そしてもし気が進むなら、"本当はそうしたかったこと"を実際やってみてもいいと思う。
このルールは勝手に自分で作っただけで、言うなれば縛りプレイみたいなもの。いつでもその"縛り"は外していいのだから。
本音では「本当はあの絵描きさんにリプしてみたい」と思っているのに「何言ってんだ、ヘボ絵師な自分なんかが神絵師にリプしちゃダメだろ!」と抑圧していたなら、その"縛り"はやめにして、リプしてみてもいい。
本音では「絵を描いたからみんなに見てほしいな」と思っているのに「上手くなるまで人に見せるべきではない! みっともない!」と抑圧していたなら、そのルールはやめにして、Twitterにアップしてみてもいい。
私も「これからは絵を見て見てアピールしていこっと」「大手さんにリプしたいと思ったら素直にリプしよう」「リクエスト募集もしてみたいからしよう」と、全ての自分ルールを破壊してみた。
「ダメ」「すべきではない」というのは、すべて勝手に自分で決めたルールなのだから。
自分の抑圧していた本音を一つ一つ叶えてあげているうちに、他人に対してもなんとも思わなくなってきた。
他人を変えるのは難しいから、自分から変わる
でも、全部スッキリというわけにはいかないよ……やっぱり目に入るとイライラするよ……という場合。
よく言われるのは"他人を変えようとするのではなく、自分が変わったほうが早い"ってこと。
相手との"距離"を変えてみる
自分は小学生の頃に人に対する好き嫌いが激しくてしんどい思いをしたので、それをぶち破りたくて10代から20代にかけて相手との"距離"を変えてみる実験というのをやっていた。これはけっこう良かった。
- 苦手だなと思う相手に話しかけてみる
- こちらに対してそっけない相手にも挨拶する
- 好きなところや良いところをむりやり探してみる
実験と言ってもこんな感じ。
近くも遠くもない中途半端な距離にいるから、つかみきれなくて目障りなのであって。
だったらよく見えるところまで近づいてみる。いったん懐に入ってみる。
相手の懐に入ってみると「やっぱり気が合わないな」ということはあったけど、本当にイヤなやつだったということは皆無だった。だいたいの場合はこちらが勝手に身構えてしまっていたか、それが相手に伝わってしまって相手もピリピリしていたかのいずれか。
距離を詰めると関係性が変わる
敢えて「この人の言動、なんかひっかかるんだよな」と思っているその相手に近づいてみてもいいと思う。
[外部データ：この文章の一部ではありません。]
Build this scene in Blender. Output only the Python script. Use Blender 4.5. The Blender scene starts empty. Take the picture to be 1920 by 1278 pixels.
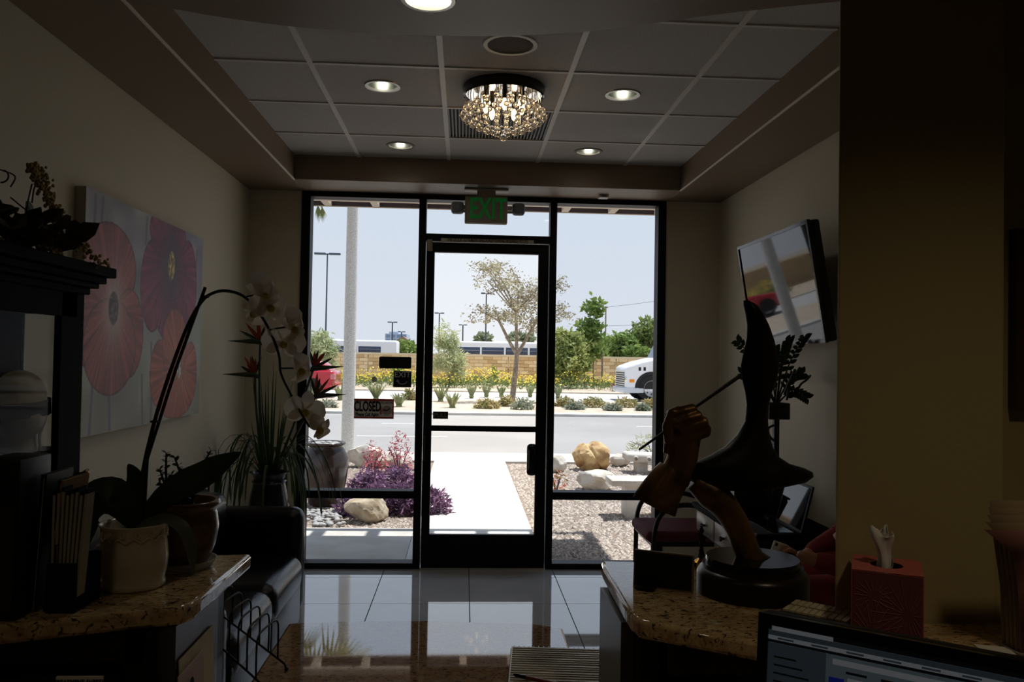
import bpy, bmesh, math, random
import numpy as np
from math import sin, cos, pi, radians, sqrt
from mathutils import Matrix, Vector

sc = bpy.context.scene
COL = sc.collection
# ------------------------------------------------------------------ camera
CAMZ, FPX, IW, IH = 1.538, 1525.2, 1920, 1278
YAW, PITCH, ROLL = .0581, .0217, .0171
_f = Vector((sin(YAW)*cos(PITCH), cos(YAW)*cos(PITCH), sin(PITCH)))
_r = Vector((cos(YAW), -sin(YAW), 0)); _u = _r.cross(_f)
_R = cos(ROLL)*_r + sin(ROLL)*_u; _U = -sin(ROLL)*_r + cos(ROLL)*_u
cam = bpy.data.objects.new('camera', bpy.data.cameras.new('camera'))
COL.objects.link(cam)
cam.data.sensor_width = 36; cam.data.lens = FPX/IW*36; cam.data.clip_start = .05; cam.data.clip_end = 2000
cam.matrix_world = Matrix(((_R.x, _U.x, -_f.x, 0), (_R.y, _U.y, -_f.y, 0), (_R.z, _U.z, -_f.z, CAMZ), (0, 0, 0, 1)))
sc.camera = cam
# ------------------------------------------------------------------ sky, sun, exposure
vs = sc.view_settings
vs.view_transform = 'Standard'; vs.look = 'None'; vs.exposure = 0.55; vs.gamma = 1.0; vs.use_curve_mapping = False
world = bpy.data.worlds.new('sky'); sc.world = world; world.use_nodes = True
nt = world.node_tree; nt.nodes.clear()
wo = nt.nodes.new('ShaderNodeOutputWorld'); bg = nt.nodes.new('ShaderNodeBackground')
tc = nt.nodes.new('ShaderNodeTexCoord'); sx = nt.nodes.new('ShaderNodeSeparateXYZ'); cr = nt.nodes.new('ShaderNodeValToRGB')
nt.links.new(tc.outputs['Generated'], sx.inputs[0]); nt.links.new(sx.outputs['Z'], cr.inputs[0])
nt.links.new(cr.outputs[0], bg.inputs[0]); nt.links.new(bg.outputs[0], wo.inputs[0])
e = cr.color_ramp.elements
e[0].position = 0.0; e[0].color = (.66, .675, .70, 1)
e[1].position = 1.0; e[1].color = (.36, .47, .68, 1)
m_ = cr.color_ramp.elements.new(.2); m_.color = (.60, .65, .71, 1)
m_ = cr.color_ramp.elements.new(.5); m_.color = (.50, .585, .71, 1)
bg.inputs[1].default_value = 1.0
sun = bpy.data.objects.new('sun', bpy.data.lights.new('sun', 'SUN')); COL.objects.link(sun)
sun.data.energy = 5.4; sun.data.angle = radians(.6); sun.data.color = (1, .96, .89)
SUNDIR = Vector((.80, .86, 3.1)).normalized()
sun.rotation_euler = SUNDIR.to_track_quat('Z', 'Y').to_euler()

# ------------------------------------------------------------------ helpers
def ray(u, v): return (_f*FPX + _R*(u - IW/2) - _U*(v - IH/2))
def aty(u, v, y): d = ray(u, v); t = y/d.y; return Vector((d.x*t, y, CAMZ + d.z*t))
def atz(u, v, z): d = ray(u, v); t = (z - CAMZ)/d.z; return Vector((d.x*t, d.y*t, z))
def atx(u, v, x): d = ray(u, v); t = x/d.x; return Vector((x, d.y*t, CAMZ + d.z*t))
def lin(c): c = c/255; return c/12.92 if c <= .04045 else ((c + .055)/1.055)**2.4
def rgb(c): return tuple(lin(x) for x in c) + (1,)
MATS = {}
def mat(name, c, rough=.6, metal=0, spec=.5, c2=None, scale=8, sharp=(.4, .6), bump=0, bscale=60, emit=0, ec=None,
        trans=0, ior=1.45, coat=0, sub=0, stretch=None, detail=4, alpha=1):
    if name in MATS: return MATS[name]
    m = bpy.data.materials.new(name); m.use_nodes = True; n = m.node_tree.nodes; L = m.node_tree.links
    p = n['Principled BSDF']; p.inputs['Base Color'].default_value = rgb(c); p.inputs['Roughness'].default_value = rough
    p.inputs['Metallic'].default_value = metal; p.inputs['Specular IOR Level'].default_value = spec
    p.inputs['IOR'].default_value = ior; p.inputs['Transmission Weight'].default_value = trans; p.inputs['Coat Weight'].default_value = coat
    p.inputs['Coat Roughness'].default_value = .04
    if emit: p.inputs['Emission Color'].default_value = rgb(ec or c); p.inputs['Emission Strength'].default_value = emit
    if c2 or bump:
        g = n.new('ShaderNodeNewGeometry'); mp = n.new('ShaderNodeMapping'); L.new(g.outputs['Position'], mp.inputs[0])
        if stretch: mp.inputs['Scale'].default_value = stretch
    if c2:
        t = n.new('ShaderNodeTexNoise'); t.inputs['Scale'].default_value = scale; t.inputs['Detail'].default_value = detail
        L.new(mp.outputs[0], t.inputs[0]); r = n.new('ShaderNodeValToRGB'); L.new(t.outputs[0], r.inputs[0]); L.new(r.outputs[0], p.inputs['Base Color'])
        r.color_ramp.elements[0].color = rgb(c); r.color_ramp.elements[1].color = rgb(c2)
        r.color_ramp.elements[0].position, r.color_ramp.elements[1].position = sharp
    if bump:
        t = n.new('ShaderNodeTexNoise'); t.inputs['Scale'].default_value = bscale; t.inputs['Detail'].default_value = 3
        L.new(mp.outputs[0], t.inputs[0]); b = n.new('ShaderNodeBump'); b.inputs['Strength'].default_value = bump; b.inputs['Distance'].default_value = .01
        L.new(t.outputs[0], b.inputs['Height']); L.new(b.outputs[0], p.inputs['Normal'])
    if sub:  # thin leaf: let light through
        tr = n.new('ShaderNodeBsdfTranslucent'); mx = n.new('ShaderNodeMixShader'); mx.inputs[0].default_value = sub
        src = p.inputs['Base Color'].links
        if src: L.new(src[0].from_socket, tr.inputs[0])
        else: tr.inputs[0].default_value = rgb(c)
        L.new(p.outputs[0], mx.inputs[1]); L.new(tr.outputs[0], mx.inputs[2]); L.new(mx.outputs[0], n['Material Output'].inputs[0])
    MATS[name] = m; return m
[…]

仕事の依頼を募集している人なら「料金設定は何を基準に決めてますか?」とか「今までどれくらい依頼が来たの?」なんて質問してみるとか。思いのほか参考になるかもしれないし、「じゃあ自分もお仕事募集してみようかな?」と思えるかもしれない。グイグイ距離を詰めてみたら意外と気が合ったりするかもしれない。
いったん距離を詰めてみて「やっぱりどうしても合わないな」と思えば、当初よりも距離をとればいいわけで。その場合も、中途半端な距離感でモヤモヤしていた頃よりは安心して離れていられる。
まわりに愚痴を言ってしまう前に……
「なんなのあの人! 勘違いしてて腹立つよね!」と誰かに愚痴って、「え、なんで?」「そうかなあ?」なんてキョトンとされてしまったことはないだろうか。私はある。
「あんなに勘違いしたイヤなやつなんだから、みんなイライラしているに違いない!」と思っても、同じシャドウを持っていない人にはピンとこないのだ。
そりゃそうだ、「あの人ケーキ食べてムカつくよね!」とまわりに同意を求めたところで「なんで? 美味しそうじゃん」「あなたも食べればいいのでは?? なぜ怒っているの?」と言われてしまう。
共感を得られるどころか「なんでそんなに怒ってるの? 怖い……攻撃的な人だなあ……」という印象を与えてしまうかもしれない。もしかしたら「ただのあなたの嫉妬でしょ?」とか言われて、イライラが倍増してしまうかもしれない。自分の心が、さらに追い込まれてしまう。
「地球全体に皮を貼るのは無理だけど、自分の靴の裏に皮を貼れば地球全体に皮を貼ったのと同じこと」みたいな言葉が、どこかの国の宗教の教えにあるらしい。
「いやなやつ」ひとりひとりを排除することはできないけど、自分の気持ちの根っこに気付いて解決することで「いやなやつ」はいなくなる。